Re: Auto-detect and encodings in HTML5

On Jun 1, 2009, at 6:07 PM, Boris Zbarsky wrote:

> Leif Halvard Silli wrote:
>
>> There is one aspect that you are - again - forgetting, and that is   
>> authoring tools and web servers.
>
> I don't think Maciej forgot anything like that.  He's talking about  
> the proposal that was made: that HTML consumers (not producers)  
> default to UTF-8 whenever they see "<!DOCTYPE html>".  He is clearly  
> talking about the case "unless the author explicitly declares an  
> encoding", where "author" is anything that's producing HTML.   

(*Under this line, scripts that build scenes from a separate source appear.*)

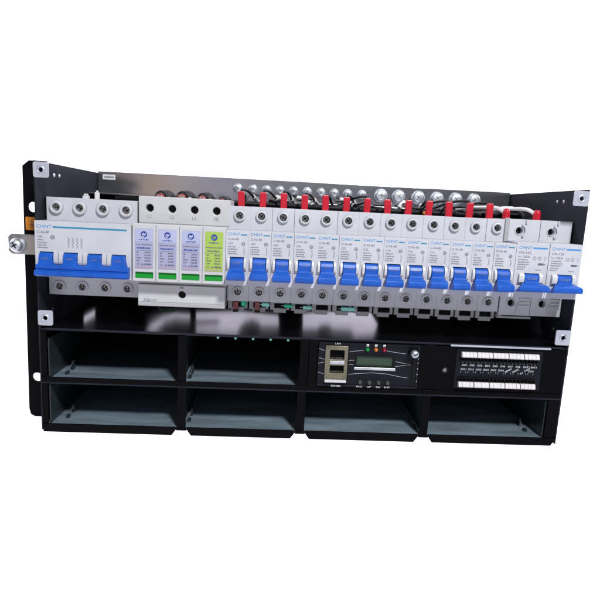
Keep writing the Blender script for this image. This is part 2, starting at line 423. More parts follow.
for k in range(12):
    a0, a1 = 2 * PI * k / 12, 2 * PI * (k + 1) / 12
    b.stroke([(X + 13.6 + 1.4 * math.cos(a0), 161.6 + 1.4 * math.sin(a0)), (X + 13.6 + 1.4 * math.cos(a1), 161.6 + 1.4 * math.sin(a1))], .5, y, 'ink')
b.stroke([(X + 12.6, 161.6), (X + 14.6, 161.6)], .5, y, 'ink')
for z, e_ in ((158.8, 7), (156.6, 9.5), (154.8, 9), (152.9, 10)): b.print(X + 2, X + e_, z, 1.0, y, 'lightink')
for k in range(4):
    xx = X + 25 + 3.3 * k
    b.stroke([(xx, 161.8), (xx + 1.5, 160.4), (xx, 159.2), (xx + 1.6, 158), (xx, 156.6), (xx + 1.4, 155.2), (xx + .2, 153.8)], .38, y, 'lightink')
for k in range(3):
    c = (PC[k] + PC[k + 1]) / 2
    for a in (-3.6, .25):
        b.prism([(FY, 150.8), (FY - .8, 150), (FY - 1.5, 147.6), (FY - 1.7, 145), (FY - 1.5, 142.4), (FY - .9, 141), (FY, 140.7)], c + a, c + a + 3.35, 'white')
b.build('body', mb, .6)
for c in PC:
    MB().ring(c, 184.6, TY - 2.4, TY - .05, 5.4, 3.1, 'white').build('terminal_collar', mb)
    MB().ring(c + .3, 119.9, LY - 1.6, LY - .05, 4.7, 3.0, 'white').build('terminal_collar', mb)
    screw(mb, c, 184.6, TY + 2, 2.9, ang=random.uniform(0, 1.5)); screw(mb, c + .3, 119.9, LY + 2.4, 2.8, ang=random.uniform(0, 1.5))
h = MB()
for c in PC:
    h.loft([(2, 149.8, 5.1), (-5, 149.8, 5.1), (-8, 148.8, 5.1), (-9.4, 146.6, 5.1), (-9.6, 144, 5.1), (-10, 141.8, 5.4), (-11.2, 140.2, 6.6), (-11.4, 139.6, 7.0), (-6.4, 139.6, 7.0), (2, 140, 5.1)], c, 'blue')
    h.text('OFF', c, 144.6, 1.3, -9.75, 'lightink', 5, .5)
h.prism([(-6.4, 140.6), (-10.6, 140.6), (-11.8, 140.0), (-12.0, 137.6), (-11.2, 137.0), (-11.4, 136.5), (-14.6, 136.0), (-15.0, 133.0), (-13.4, 131.8), (-6.4, 131.6)], X + 2.2, X + 73.0, 'blue')
h.build('handle', mb, .45)
# little white clips and black slot cover behind the top of the main breaker
for (x, z, w_, lb) in ((-201.5, 195.2, 5, 'small low white clip on top of the wide breaker'), (-191.8, 198.4, 3.2, 'small upright white clip on top of the wide breaker')):
    c = MB().box(x - w_ / 2, x + w_ / 2, 56, 61, 186, z, 'wsleeve').box(x - w_ / 2 + .8, x + w_ / 2 - .8, 57, 60, z + .05, z + 1.6, 'wsleeve')
    tag(c.build('cable_clip', None, .5, org=(x, 58, 186)), lb, 'clip')
MB().box(-184, -146, 84, 90, 192.6, 196.4, 'dark').build('slot_cover', rk, .5)

# ------------------------------------------------------------------ surge protector
X = -144.6
sp = thing('surge_protector', 'light grey four-cartridge surge protector with three lavender labels and one lime label', 'surge protector', (X + 37, 20, 107))
HC = [-135.8, -117.7, -99.5, -81.4]
b = MB().plate(rect(X, X + 74, 175.3, 197), [circ(c, 187.6, 3.2) for c in HC], TY, 60, 'spd')
for c, s_ in zip(HC, ('L1', 'L2', 'L3', 'PE')): b.text(s_, c, 179.6, 2.6, TY - .12, 'lightink', None, .5)
b.box(X, X + 73.6, 8, 60, 126.2, 175.2, 'spd')
b.build('base', sp, .7)
for c in HC: screw(sp, c, 187.6, TY + 5, 3.1, 'dark', ang=random.uniform(0, 1.5))
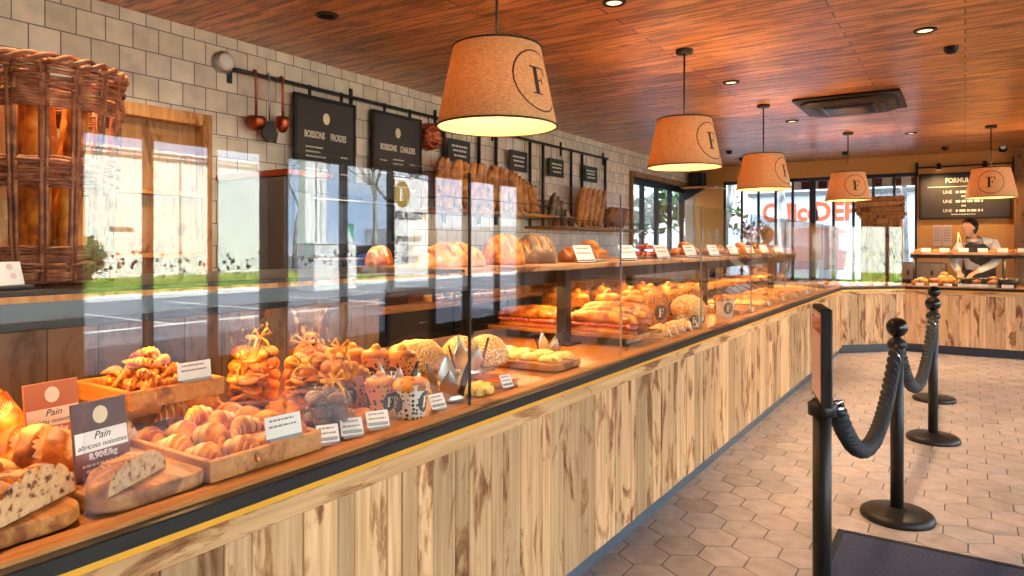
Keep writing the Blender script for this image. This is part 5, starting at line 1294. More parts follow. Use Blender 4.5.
# --- little cakes with tags, dotted ball, white bucket
for k in range(5):
    y = 3.80+.12*k; o = spawn('cake', lambda s: bun(.05, .07, s+90, .06), 'little_cake', 'sugar', 'little sugared cake in the row at the counter edge past the sandwiches', 'pastry', 'little cakes at the edge', (-1.50-.02*(k % 2), y, ZD+.002), k, 1.0, 2, Q)
    label_card((-1.412, y+.02, ZD+.007), 'small white tag in the row of tags past the sandwiches', .04, .055, .25, .35, 1, 'tags by the little cakes')
o = E('wrapped_cake', (-1.535, 4.47, ZD+.002)); T(o, 'ball-shaped sugared cake in dotted wrap with a dark F badge', 'cake')
m = MB(); m.lathe([(0, 0), (.08, .002), (.10, .05), (.105, .09), (.11, .1), (.10, .11)], 30); p_ = m.build('paper', 'dot_white', o); x = bun(.115, .14, 97, .1).build('cake', 'sugar', o); x.location = (0, 0, .07)
Rf = lambda z: .098+.004*z/.05
for a in (-.9, .8):
    m = MB(); wrapped_disc(m, .034, Rf, a, .05, off=.006); m.build('dark_oval', 'ink', p_); m = MB(); wrapped(m, F_RECTS, .04, Rf, a, .05, off=.008); m.build('letter', 'cream_card', p_)
bw = bucket(None, (-1.50, 5.16, ZD+.001), -.8, 'white paper bucket with a dark F badge standing past the ball-shaped cake', 'white_card', 'buns', .075, .15)
kraft = None
for i in range(4):
    for j in range(4):
        loc = (-1.72-.20*i, 4.0+.36*j+.05*(i % 2), ZD+.001); lab = 'kraft dotted bucket of brioche with dark F badges in the block behind the little cakes'; g = 'kraft buckets of brioche'
        if kraft is None: kraft = bucket(None, loc, -.9, lab, 'dot_kraft', 'swirl', .085, .19, g)
        else: bucket(kraft, loc, -.9+Q.uniform(-.6, .6), lab, None, group=g)
kraft.scale = (1, 1, 1)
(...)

> "declares an encoding" could take the form of an HTTP header or a  
> <meta> tag in the HTML.
>
>> If complying authoring tools had to default to UTF-8 whenever  
>> someone select to create a HTML 5 document (much the same way that  
>> XML default to UTF-8/-16), then that would be a bonus and  
>> simplification and _motivation_ for using HTML 5.
>
> Presumably by "default" you mean encode it as UTF-8 and then include  
> the appropriate <meta> tag?  That sounds like a pretty good idea to  
> me.
>
>> The next level should be that web servers defaults to sending a  
>> charset header which said "UTF-8" whenever they saw the HTML 5  
>> doctype.
>
> Very few web servers look inside the document content when deciding  
> on headers.  I don't believe the two most common ones (Apache and  
> IIS) do so by default....
>
>> Thus we could leave the Web browser behaviour as drafted, but  
>> require utf-8 as default from serves and authoring tools.
>
> I doubt you'll hear any browser developers complaining about this!   

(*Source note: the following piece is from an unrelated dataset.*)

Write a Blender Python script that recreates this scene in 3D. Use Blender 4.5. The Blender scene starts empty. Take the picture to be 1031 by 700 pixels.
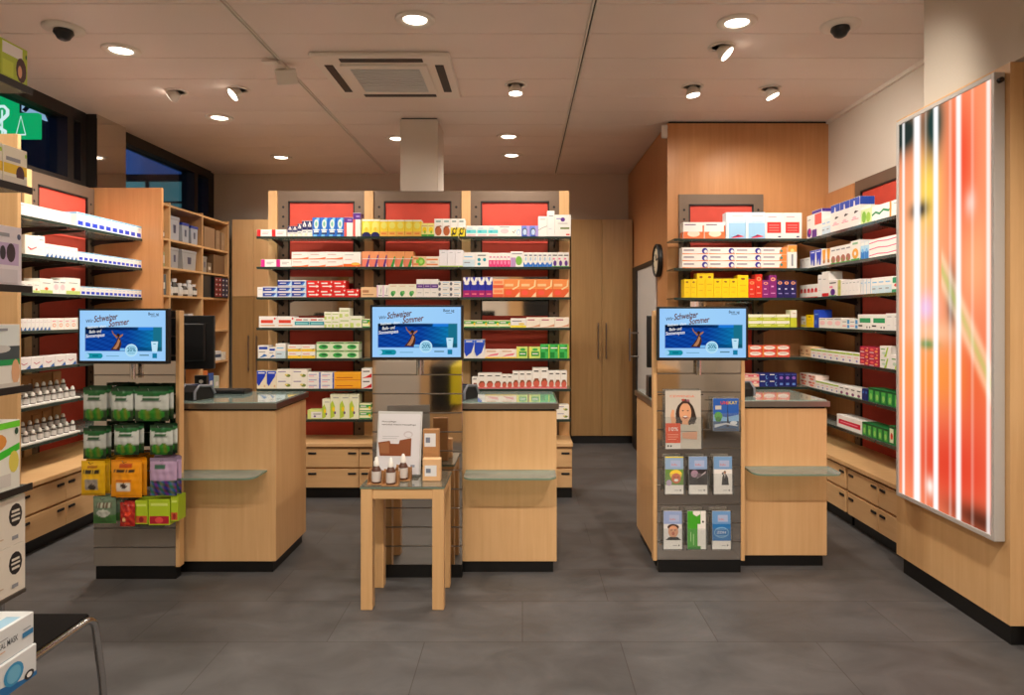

> I certainly have no objections to it.  If authoring tools do in fact  
> behave this way, then maybe at some point (decades from now, I  
> suspect) we'll get to a world where we can start dropping support  
> for encodings that are no longer in use because the documents have  
> been transcoded to UTF-8 in the meantime.... Would be nice.

Agreed. I have no problem with authoring tools or servers producing  
UTF-8 by default, as long as they explicitly flag it. In fact, HTML  
tooling defaulting to UTF-8 would be great! But as I understand it,  
the proposal on the table was to change the behavior of HTML  
consumers, and that I would object to.